**TASK DIRECTIONS**
Reproduce verbatim the lines up to and including the one with "SC = bpy.context.scene", starting from the first.

◆ ◆ ◆ ◆

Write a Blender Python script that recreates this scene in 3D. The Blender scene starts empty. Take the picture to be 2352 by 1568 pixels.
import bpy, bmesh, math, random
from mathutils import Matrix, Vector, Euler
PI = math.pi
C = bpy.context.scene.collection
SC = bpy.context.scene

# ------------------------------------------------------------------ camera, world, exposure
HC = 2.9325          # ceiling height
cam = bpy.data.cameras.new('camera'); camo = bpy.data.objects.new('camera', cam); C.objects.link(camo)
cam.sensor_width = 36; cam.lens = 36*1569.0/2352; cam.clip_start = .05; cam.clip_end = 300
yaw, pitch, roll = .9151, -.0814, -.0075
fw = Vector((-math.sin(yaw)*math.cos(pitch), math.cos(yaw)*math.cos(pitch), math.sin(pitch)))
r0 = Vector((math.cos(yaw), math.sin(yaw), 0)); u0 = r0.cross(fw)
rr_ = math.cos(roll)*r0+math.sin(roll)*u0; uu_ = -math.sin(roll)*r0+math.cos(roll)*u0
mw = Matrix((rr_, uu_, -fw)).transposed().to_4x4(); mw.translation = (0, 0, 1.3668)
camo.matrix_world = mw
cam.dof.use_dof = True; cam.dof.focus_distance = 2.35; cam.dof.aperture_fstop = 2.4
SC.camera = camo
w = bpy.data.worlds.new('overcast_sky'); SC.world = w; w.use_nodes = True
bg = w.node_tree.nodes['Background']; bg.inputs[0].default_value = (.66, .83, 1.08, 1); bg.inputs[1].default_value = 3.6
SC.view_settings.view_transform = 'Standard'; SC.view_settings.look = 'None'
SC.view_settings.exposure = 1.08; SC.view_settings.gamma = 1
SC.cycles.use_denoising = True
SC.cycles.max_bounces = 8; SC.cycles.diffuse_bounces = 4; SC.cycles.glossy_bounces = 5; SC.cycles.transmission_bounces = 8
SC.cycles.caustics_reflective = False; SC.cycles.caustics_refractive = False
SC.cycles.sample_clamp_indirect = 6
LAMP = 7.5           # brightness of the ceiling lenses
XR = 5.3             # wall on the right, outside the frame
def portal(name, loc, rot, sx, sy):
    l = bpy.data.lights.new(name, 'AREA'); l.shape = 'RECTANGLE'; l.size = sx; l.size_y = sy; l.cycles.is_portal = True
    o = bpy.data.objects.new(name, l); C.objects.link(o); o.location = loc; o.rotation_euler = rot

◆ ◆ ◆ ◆

**THE RESPONSE**
Write a Blender Python script that recreates this scene in 3D. The Blender scene starts empty. Take the picture to be 2352 by 1568 pixels.
import bpy, bmesh, math, random
from mathutils import Matrix, Vector, Euler
PI = math.pi
C = bpy.context.scene.collection
SC = bpy.context.scene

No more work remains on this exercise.